Include in the output exactly the lines from the opening of the data through the line containing "COL = scene.collection", and nothing more.
--- Data extract ---
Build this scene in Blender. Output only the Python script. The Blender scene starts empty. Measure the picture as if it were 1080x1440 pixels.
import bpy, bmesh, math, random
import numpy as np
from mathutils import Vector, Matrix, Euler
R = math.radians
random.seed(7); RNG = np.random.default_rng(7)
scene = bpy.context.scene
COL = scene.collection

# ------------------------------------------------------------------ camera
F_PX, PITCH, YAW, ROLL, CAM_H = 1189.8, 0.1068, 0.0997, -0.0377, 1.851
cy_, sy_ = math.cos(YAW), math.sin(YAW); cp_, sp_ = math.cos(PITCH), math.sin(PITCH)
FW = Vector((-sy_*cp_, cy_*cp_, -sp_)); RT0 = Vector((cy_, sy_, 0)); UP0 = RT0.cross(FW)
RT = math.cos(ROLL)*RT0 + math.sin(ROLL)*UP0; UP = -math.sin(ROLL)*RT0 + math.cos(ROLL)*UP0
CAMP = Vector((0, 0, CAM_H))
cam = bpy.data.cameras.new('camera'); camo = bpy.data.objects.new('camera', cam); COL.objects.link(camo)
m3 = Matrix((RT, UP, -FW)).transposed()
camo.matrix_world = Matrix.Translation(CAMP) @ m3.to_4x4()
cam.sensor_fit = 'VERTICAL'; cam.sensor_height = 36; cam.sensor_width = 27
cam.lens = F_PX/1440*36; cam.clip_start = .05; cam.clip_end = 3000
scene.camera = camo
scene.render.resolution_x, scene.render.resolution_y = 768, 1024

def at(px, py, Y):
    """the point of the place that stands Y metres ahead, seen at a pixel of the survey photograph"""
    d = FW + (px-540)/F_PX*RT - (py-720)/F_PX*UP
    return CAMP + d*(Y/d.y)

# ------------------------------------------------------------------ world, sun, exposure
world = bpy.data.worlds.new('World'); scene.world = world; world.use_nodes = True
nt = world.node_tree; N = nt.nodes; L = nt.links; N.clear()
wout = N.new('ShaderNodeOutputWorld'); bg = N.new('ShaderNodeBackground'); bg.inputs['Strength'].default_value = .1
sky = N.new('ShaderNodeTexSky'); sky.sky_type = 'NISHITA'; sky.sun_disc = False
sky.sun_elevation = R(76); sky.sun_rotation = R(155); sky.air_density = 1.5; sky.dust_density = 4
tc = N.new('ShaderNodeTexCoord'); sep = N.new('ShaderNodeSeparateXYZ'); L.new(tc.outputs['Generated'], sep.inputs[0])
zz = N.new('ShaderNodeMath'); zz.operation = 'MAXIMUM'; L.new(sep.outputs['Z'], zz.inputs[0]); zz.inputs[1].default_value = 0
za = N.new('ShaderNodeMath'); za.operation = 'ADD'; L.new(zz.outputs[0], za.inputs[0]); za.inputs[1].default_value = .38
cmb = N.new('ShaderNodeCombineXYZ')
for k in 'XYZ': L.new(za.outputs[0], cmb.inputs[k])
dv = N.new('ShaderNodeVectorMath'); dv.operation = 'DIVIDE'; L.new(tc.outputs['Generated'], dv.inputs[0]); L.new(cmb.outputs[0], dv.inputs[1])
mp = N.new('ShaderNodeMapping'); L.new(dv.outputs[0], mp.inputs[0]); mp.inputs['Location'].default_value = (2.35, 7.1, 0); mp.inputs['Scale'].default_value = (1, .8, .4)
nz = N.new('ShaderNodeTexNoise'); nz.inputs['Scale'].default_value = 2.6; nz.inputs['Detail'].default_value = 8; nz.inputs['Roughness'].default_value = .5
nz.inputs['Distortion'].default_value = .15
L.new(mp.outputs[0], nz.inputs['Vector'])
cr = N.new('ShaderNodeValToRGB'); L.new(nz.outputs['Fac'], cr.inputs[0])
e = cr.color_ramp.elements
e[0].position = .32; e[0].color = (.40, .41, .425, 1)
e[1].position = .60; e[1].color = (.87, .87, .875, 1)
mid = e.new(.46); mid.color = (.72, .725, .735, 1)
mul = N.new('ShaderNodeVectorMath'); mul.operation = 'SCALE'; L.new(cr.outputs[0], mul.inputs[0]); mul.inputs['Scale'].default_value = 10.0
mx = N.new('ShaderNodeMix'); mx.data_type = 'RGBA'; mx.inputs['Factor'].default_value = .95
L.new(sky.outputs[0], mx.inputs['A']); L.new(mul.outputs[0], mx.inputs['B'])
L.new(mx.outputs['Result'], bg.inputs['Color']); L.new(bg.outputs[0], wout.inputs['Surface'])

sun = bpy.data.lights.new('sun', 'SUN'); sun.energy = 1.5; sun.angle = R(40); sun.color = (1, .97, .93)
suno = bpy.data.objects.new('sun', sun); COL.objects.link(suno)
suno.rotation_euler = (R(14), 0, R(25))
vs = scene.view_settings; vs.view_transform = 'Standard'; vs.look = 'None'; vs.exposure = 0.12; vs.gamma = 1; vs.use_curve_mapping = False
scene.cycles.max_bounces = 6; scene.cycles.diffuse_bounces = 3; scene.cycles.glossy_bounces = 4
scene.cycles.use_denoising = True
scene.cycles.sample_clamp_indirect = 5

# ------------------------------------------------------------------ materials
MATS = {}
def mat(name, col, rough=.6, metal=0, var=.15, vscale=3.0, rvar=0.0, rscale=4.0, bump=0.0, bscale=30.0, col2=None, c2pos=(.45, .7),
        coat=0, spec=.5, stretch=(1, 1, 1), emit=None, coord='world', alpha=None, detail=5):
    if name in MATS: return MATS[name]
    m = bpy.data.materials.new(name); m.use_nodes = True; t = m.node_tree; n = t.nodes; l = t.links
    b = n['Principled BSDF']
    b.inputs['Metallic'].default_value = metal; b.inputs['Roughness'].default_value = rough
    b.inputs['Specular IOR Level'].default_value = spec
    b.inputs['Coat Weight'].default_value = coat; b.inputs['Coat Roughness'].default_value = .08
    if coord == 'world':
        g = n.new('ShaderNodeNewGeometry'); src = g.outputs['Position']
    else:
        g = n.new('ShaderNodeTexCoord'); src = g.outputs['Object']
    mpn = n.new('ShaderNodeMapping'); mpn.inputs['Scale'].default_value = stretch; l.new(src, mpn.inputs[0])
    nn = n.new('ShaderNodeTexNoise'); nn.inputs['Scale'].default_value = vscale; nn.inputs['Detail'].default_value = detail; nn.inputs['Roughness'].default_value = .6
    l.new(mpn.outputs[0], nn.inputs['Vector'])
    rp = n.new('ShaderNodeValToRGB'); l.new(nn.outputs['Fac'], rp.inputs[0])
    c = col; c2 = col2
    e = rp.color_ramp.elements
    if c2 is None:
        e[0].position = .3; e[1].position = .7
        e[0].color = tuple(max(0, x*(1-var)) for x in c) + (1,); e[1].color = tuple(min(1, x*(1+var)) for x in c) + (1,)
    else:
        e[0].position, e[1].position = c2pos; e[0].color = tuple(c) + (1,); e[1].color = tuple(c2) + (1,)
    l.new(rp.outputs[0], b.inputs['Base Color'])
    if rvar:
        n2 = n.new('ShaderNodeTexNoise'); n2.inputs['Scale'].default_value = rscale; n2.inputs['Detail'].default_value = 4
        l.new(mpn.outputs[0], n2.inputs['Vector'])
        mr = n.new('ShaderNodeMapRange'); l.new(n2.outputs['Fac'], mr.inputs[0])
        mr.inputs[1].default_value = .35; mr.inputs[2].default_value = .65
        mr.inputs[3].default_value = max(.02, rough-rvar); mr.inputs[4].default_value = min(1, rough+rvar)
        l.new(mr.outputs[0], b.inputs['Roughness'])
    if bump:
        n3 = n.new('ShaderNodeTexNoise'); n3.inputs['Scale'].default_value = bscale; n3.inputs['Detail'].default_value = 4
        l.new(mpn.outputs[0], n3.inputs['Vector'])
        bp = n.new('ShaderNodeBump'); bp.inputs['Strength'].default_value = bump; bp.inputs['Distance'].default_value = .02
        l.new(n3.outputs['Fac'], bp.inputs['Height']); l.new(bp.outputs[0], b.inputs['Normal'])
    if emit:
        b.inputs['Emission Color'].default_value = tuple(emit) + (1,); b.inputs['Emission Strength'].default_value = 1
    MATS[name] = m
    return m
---
- [Written answer]
Build this scene in Blender. Output only the Python script. The Blender scene starts empty. Measure the picture as if it were 1080x1440 pixels.
import bpy, bmesh, math, random
import numpy as np
from mathutils import Vector, Matrix, Euler
R = math.radians
random.seed(7); RNG = np.random.default_rng(7)
scene = bpy.context.scene
COL = scene.collection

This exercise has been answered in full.